Task directions:
Set down the material below in full, matching it exactly.

★ ★ ★

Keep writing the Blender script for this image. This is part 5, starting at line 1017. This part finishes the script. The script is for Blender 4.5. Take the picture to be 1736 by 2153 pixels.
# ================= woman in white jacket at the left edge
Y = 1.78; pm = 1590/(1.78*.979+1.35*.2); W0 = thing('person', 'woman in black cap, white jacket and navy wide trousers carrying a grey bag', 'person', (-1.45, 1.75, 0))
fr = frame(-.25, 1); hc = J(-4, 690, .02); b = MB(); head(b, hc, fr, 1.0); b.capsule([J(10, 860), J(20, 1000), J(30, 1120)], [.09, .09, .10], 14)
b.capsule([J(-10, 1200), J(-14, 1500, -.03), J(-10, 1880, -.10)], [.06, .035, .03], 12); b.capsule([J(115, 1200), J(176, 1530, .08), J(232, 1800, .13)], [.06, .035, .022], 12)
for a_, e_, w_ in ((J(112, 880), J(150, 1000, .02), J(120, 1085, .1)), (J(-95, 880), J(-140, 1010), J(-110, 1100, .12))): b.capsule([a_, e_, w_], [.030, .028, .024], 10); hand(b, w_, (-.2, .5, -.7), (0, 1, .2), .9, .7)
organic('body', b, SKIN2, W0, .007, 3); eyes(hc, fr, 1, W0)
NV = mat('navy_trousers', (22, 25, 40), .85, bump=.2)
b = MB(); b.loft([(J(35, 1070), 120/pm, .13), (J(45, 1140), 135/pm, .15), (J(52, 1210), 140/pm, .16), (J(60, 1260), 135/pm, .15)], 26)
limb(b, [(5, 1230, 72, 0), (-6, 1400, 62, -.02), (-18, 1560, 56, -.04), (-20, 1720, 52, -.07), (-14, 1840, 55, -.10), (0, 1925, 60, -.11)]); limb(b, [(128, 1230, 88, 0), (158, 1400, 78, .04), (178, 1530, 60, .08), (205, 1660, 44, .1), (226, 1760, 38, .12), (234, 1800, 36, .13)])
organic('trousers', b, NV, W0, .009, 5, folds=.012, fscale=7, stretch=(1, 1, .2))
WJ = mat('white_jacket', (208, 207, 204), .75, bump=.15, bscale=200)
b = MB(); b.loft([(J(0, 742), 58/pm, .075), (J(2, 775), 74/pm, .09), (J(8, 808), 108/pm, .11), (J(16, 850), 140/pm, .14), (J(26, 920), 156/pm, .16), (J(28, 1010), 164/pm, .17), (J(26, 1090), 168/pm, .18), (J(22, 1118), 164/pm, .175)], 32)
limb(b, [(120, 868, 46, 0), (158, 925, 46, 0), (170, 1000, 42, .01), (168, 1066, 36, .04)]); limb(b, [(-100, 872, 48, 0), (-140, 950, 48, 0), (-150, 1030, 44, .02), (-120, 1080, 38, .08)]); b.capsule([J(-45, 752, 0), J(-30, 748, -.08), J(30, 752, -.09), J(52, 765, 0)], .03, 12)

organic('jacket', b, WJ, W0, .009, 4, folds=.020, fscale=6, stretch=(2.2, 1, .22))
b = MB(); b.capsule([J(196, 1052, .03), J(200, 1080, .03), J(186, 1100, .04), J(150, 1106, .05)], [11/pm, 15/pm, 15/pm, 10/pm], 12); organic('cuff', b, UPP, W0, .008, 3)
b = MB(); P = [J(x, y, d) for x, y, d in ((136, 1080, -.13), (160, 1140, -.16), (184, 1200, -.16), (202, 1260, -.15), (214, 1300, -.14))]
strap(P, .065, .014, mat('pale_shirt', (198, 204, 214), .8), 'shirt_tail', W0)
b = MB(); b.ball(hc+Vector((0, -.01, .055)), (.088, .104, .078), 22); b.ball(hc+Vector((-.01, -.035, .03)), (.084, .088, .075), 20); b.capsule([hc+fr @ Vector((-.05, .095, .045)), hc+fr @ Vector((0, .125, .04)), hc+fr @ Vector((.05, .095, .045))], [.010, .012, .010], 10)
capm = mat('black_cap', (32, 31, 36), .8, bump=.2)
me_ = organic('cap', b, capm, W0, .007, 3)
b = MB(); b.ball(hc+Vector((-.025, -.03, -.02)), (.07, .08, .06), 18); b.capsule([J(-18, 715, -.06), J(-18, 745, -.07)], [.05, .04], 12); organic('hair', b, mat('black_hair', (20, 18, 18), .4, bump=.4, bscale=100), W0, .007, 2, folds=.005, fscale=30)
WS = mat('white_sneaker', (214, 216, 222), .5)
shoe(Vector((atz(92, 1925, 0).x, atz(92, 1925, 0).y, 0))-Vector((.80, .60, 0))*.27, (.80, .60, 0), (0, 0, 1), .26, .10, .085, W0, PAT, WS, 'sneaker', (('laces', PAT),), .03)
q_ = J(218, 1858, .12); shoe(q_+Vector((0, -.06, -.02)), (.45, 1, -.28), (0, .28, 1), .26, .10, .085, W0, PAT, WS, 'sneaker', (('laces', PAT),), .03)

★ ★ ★

Result below:
Keep writing the Blender script for this image. This is part 5, starting at line 1017. This part finishes the script. The script is for Blender 4.5. Take the picture to be 1736 by 2153 pixels.
# ================= woman in white jacket at the left edge
Y = 1.78; pm = 1590/(1.78*.979+1.35*.2); W0 = thing('person', 'woman in black cap, white jacket and navy wide trousers carrying a grey bag', 'person', (-1.45, 1.75, 0))
fr = frame(-.25, 1); hc = J(-4, 690, .02); b = MB(); head(b, hc, fr, 1.0); b.capsule([J(10, 860), J(20, 1000), J(30, 1120)], [.09, .09, .10], 14)
b.capsule([J(-10, 1200), J(-14, 1500, -.03), J(-10, 1880, -.10)], [.06, .035, .03], 12); b.capsule([J(115, 1200), J(176, 1530, .08), J(232, 1800, .13)], [.06, .035, .022], 12)
for a_, e_, w_ in ((J(112, 880), J(150, 1000, .02), J(120, 1085, .1)), (J(-95, 880), J(-140, 1010), J(-110, 1100, .12))): b.capsule([a_, e_, w_], [.030, .028, .024], 10); hand(b, w_, (-.2, .5, -.7), (0, 1, .2), .9, .7)
organic('body', b, SKIN2, W0, .007, 3); eyes(hc, fr, 1, W0)
NV = mat('navy_trousers', (22, 25, 40), .85, bump=.2)
b = MB(); b.loft([(J(35, 1070), 120/pm, .13), (J(45, 1140), 135/pm, .15), (J(52, 1210), 140/pm, .16), (J(60, 1260), 135/pm, .15)], 26)
limb(b, [(5, 1230, 72, 0), (-6, 1400, 62, -.02), (-18, 1560, 56, -.04), (-20, 1720, 52, -.07), (-14, 1840, 55, -.10), (0, 1925, 60, -.11)]); limb(b, [(128, 1230, 88, 0), (158, 1400, 78, .04), (178, 1530, 60, .08), (205, 1660, 44, .1), (226, 1760, 38, .12), (234, 1800, 36, .13)])
organic('trousers', b, NV, W0, .009, 5, folds=.012, fscale=7, stretch=(1, 1, .2))
WJ = mat('white_jacket', (208, 207, 204), .75, bump=.15, bscale=200)
b = MB(); b.loft([(J(0, 742), 58/pm, .075), (J(2, 775), 74/pm, .09), (J(8, 808), 108/pm, .11), (J(16, 850), 140/pm, .14), (J(26, 920), 156/pm, .16), (J(28, 1010), 164/pm, .17), (J(26, 1090), 168/pm, .18), (J(22, 1118), 164/pm, .175)], 32)
limb(b, [(120, 868, 46, 0), (158, 925, 46, 0), (170, 1000, 42, .01), (168, 1066, 36, .04)]); limb(b, [(-100, 872, 48, 0), (-140, 950, 48, 0), (-150, 1030, 44, .02), (-120, 1080, 38, .08)]); b.capsule([J(-45, 752, 0), J(-30, 748, -.08), J(30, 752, -.09), J(52, 765, 0)], .03, 12)

organic('jacket', b, WJ, W0, .009, 4, folds=.020, fscale=6, stretch=(2.2, 1, .22))
b = MB(); b.capsule([J(196, 1052, .03), J(200, 1080, .03), J(186, 1100, .04), J(150, 1106, .05)], [11/pm, 15/pm, 15/pm, 10/pm], 12); organic('cuff', b, UPP, W0, .008, 3)
b = MB(); P = [J(x, y, d) for x, y, d in ((136, 1080, -.13), (160, 1140, -.16), (184, 1200, -.16), (202, 1260, -.15), (214, 1300, -.14))]
strap(P, .065, .014, mat('pale_shirt', (198, 204, 214), .8), 'shirt_tail', W0)
b = MB(); b.ball(hc+Vector((0, -.01, .055)), (.088, .104, .078), 22); b.ball(hc+Vector((-.01, -.035, .03)), (.084, .088, .075), 20); b.capsule([hc+fr @ Vector((-.05, .095, .045)), hc+fr @ Vector((0, .125, .04)), hc+fr @ Vector((.05, .095, .045))], [.010, .012, .010], 10)
capm = mat('black_cap', (32, 31, 36), .8, bump=.2)
me_ = organic('cap', b, capm, W0, .007, 3)
b = MB(); b.ball(hc+Vector((-.025, -.03, -.02)), (.07, .08, .06), 18); b.capsule([J(-18, 715, -.06), J(-18, 745, -.07)], [.05, .04], 12); organic('hair', b, mat('black_hair', (20, 18, 18), .4, bump=.4, bscale=100), W0, .007, 2, folds=.005, fscale=30)
WS = mat('white_sneaker', (214, 216, 222), .5)
shoe(Vector((atz(92, 1925, 0).x, atz(92, 1925, 0).y, 0))-Vector((.80, .60, 0))*.27, (.80, .60, 0), (0, 0, 1), .26, .10, .085, W0, PAT, WS, 'sneaker', (('laces', PAT),), .03)
q_ = J(218, 1858, .12); shoe(q_+Vector((0, -.06, -.02)), (.45, 1, -.28), (0, .28, 1), .26, .10, .085, W0, PAT, WS, 'sneaker', (('laces', PAT),), .03)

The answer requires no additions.